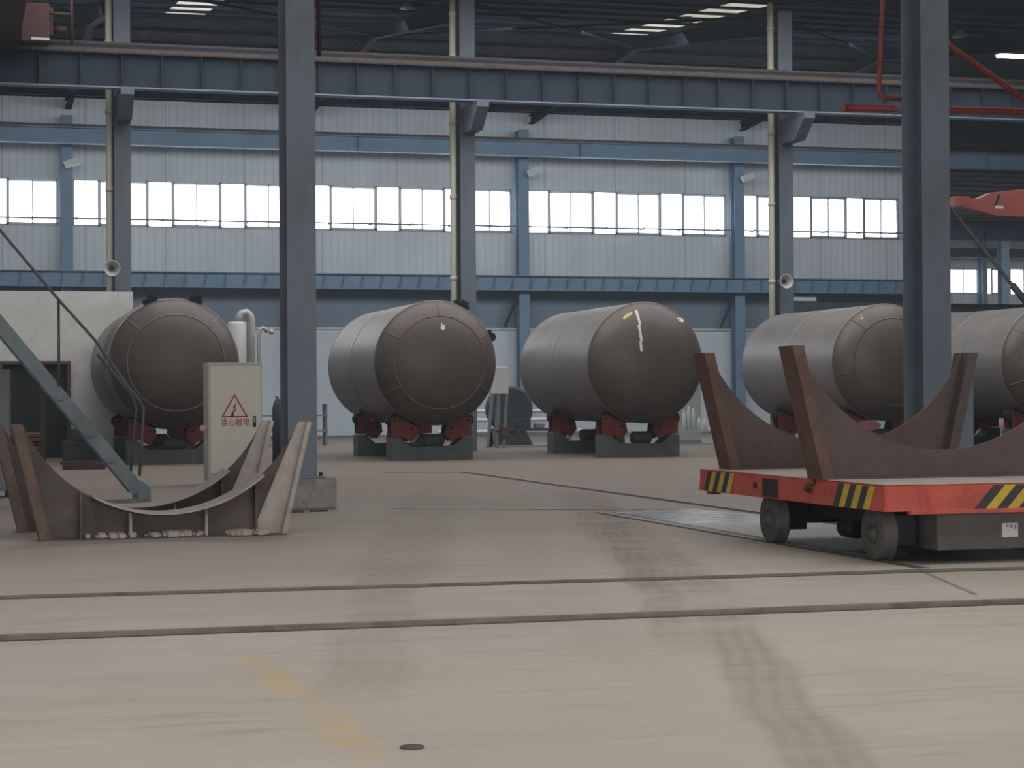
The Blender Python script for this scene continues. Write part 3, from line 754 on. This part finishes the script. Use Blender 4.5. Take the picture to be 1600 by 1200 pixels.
for y in (29.86,):
    pts = [(-.45,y,5.25),(.7,y,4.0),(1.53,y,2.99),(2.05,y,2.4),(2.52,y,1.72),(2.7,y,1.5),(2.76,y,1.38),(2.73,y,.9),(2.69,y,.38)]
    build('handrail', MB().tube(pts, .022, 10), M['rod'], st)
    build('baluster', MB().tube([(1.53,y,2.97), (1.53,y,1.72)], .02, 8), M['rod'], st)
    build('baluster', MB().tube([(.2,y,4.5), (.2,y,3.3)], .02, 8), M['rod'], st)
for y in (29.86,):
    build('handrail', MB().tube([(2.1,y+.3,2.2),(2.6,y+.3,1.6),(2.68,y+.3,1.38),(2.63,y+.3,.9),(2.58,y+.3,.36)], .02, 8), M['rod'], st)
for x, z in ((1.55, 1.55), (1.98, 1.0), (2.27, .62)):
    build('tread_bracket', MB().box(x-.06, x+.06, 29.84, 29.9, z-.03, z+.03), M['stair'], st)

# ------------------------------------------------------------------ masonry room wall at the left, with things by it
wp = MB(); wp.box(-6, 1.25, 53.6, 53.9, 0, 4.4); wp.box(3.0, 4.68, 53.6, 53.9, 0, 4.4); wp.box(1.25, 3.0, 53.6, 53.9, 2.5, 4.4)
structure('wall_masonry', wp, M['masonry'])
d1 = bpy.data.objects.new('doorway_1', None); C.objects.link(d1); d1.location = (2.1, 53.6, 0); d1['kind'] = 'structure'; ORG[d1.name] = Vector(d1.location)
build('doorway_shade_sheet', MB().box(1.25, 3.0, 53.65, 53.7, 0, 2.5), M['doorway_dark'], d1)  # dark sheet in the opening, stands for the shade of the room behind
b = MB(); b.box(1.2, 1.3, 53.5, 53.56, 0, 2.55); b.box(2.95, 3.05, 53.5, 53.56, 0, 2.55); b.box(1.3, 2.95, 53.5, 53.56, 2.46, 2.55); build('door_frame', b, M['postbrown'], d1)
for k in range(7):
    dx = random.uniform(-.03, .03); dy = random.uniform(-.03, .03)
    o = build('steel_plate', MB().box(1.32+dx, 1.98+dx, 46.0+dy, 47.2+dy, .12+.095*k, .12+.095*k+.08), M['plates'], None, .004)
    tag(o, 'rusty steel plate in the stack left of the brown post, %s' % ['lowest', 'second from the bottom', 'third from the bottom', 'middle one', 'third from the top', 'second from the top', 'topmost'][k], 'steel plate', 'rusty plates in a stack')
tag(build('timber_bearer', MB().box(1.3, 2.0, 46.2, 46.4, 0, .12), M['postbrown']), 'brown timber bearer under the front of the plate stack', 'timber')
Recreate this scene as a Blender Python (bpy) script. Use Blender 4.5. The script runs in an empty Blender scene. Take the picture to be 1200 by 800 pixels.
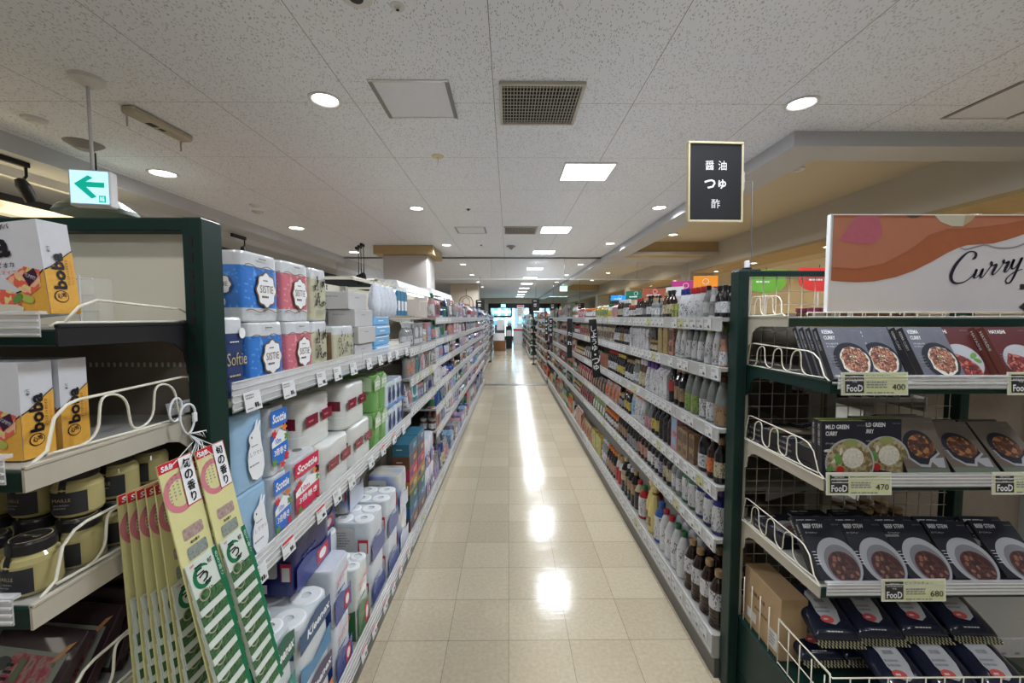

Problem statement:
Each record must be quoted in full and exactly. Do not include the pictures.

Complete answer:
The Blender Python script for this scene continues. Write part 3, from line 754 on. This part finishes the script. Use Blender 4.5. Take the picture to be 1600 by 1200 pixels.
for y in (29.86,):
    pts = [(-.45,y,5.25),(.7,y,4.0),(1.53,y,2.99),(2.05,y,2.4),(2.52,y,1.72),(2.7,y,1.5),(2.76,y,1.38),(2.73,y,.9),(2.69,y,.38)]
    build('handrail', MB().tube(pts, .022, 10), M['rod'], st)
    build('baluster', MB().tube([(1.53,y,2.97), (1.53,y,1.72)], .02, 8), M['rod'], st)
    build('baluster', MB().tube([(.2,y,4.5), (.2,y,3.3)], .02, 8), M['rod'], st)
for y in (29.86,):
    build('handrail', MB().tube([(2.1,y+.3,2.2),(2.6,y+.3,1.6),(2.68,y+.3,1.38),(2.63,y+.3,.9),(2.58,y+.3,.36)], .02, 8), M['rod'], st)
for x, z in ((1.55, 1.55), (1.98, 1.0), (2.27, .62)):
    build('tread_bracket', MB().box(x-.06, x+.06, 29.84, 29.9, z-.03, z+.03), M['stair'], st)

# ------------------------------------------------------------------ masonry room wall at the left, with things by it
wp = MB(); wp.box(-6, 1.25, 53.6, 53.9, 0, 4.4); wp.box(3.0, 4.68, 53.6, 53.9, 0, 4.4); wp.box(1.25, 3.0, 53.6, 53.9, 2.5, 4.4)
structure('wall_masonry', wp, M['masonry'])
d1 = bpy.data.objects.new('doorway_1', None); C.objects.link(d1); d1.location = (2.1, 53.6, 0); d1['kind'] = 'structure'; ORG[d1.name] = Vector(d1.location)
build('doorway_shade_sheet', MB().box(1.25, 3.0, 53.65, 53.7, 0, 2.5), M['doorway_dark'], d1)  # dark sheet in the opening, stands for the shade of the room behind
b = MB(); b.box(1.2, 1.3, 53.5, 53.56, 0, 2.55); b.box(2.95, 3.05, 53.5, 53.56, 0, 2.55); b.box(1.3, 2.95, 53.5, 53.56, 2.46, 2.55); build('door_frame', b, M['postbrown'], d1)
for k in range(7):
    dx = random.uniform(-.03, .03); dy = random.uniform(-.03, .03)
    o = build('steel_plate', MB().box(1.32+dx, 1.98+dx, 46.0+dy, 47.2+dy, .12+.095*k, .12+.095*k+.08), M['plates'], None, .004)
    tag(o, 'rusty steel plate in the stack left of the brown post, %s' % ['lowest', 'second from the bottom', 'third from the bottom', 'middle one', 'third from the top', 'second from the top', 'topmost'][k], 'steel plate', 'rusty plates in a stack')
tag(build('timber_bearer', MB().box(1.3, 2.0, 46.2, 46.4, 0, .12), M['postbrown']), 'brown timber bearer under the front of the plate stack', 'timber')
Recreate this scene as a Blender Python (bpy) script. Use Blender 4.5. The script runs in an empty Blender scene. Take the picture to be 1200 by 800 pixels.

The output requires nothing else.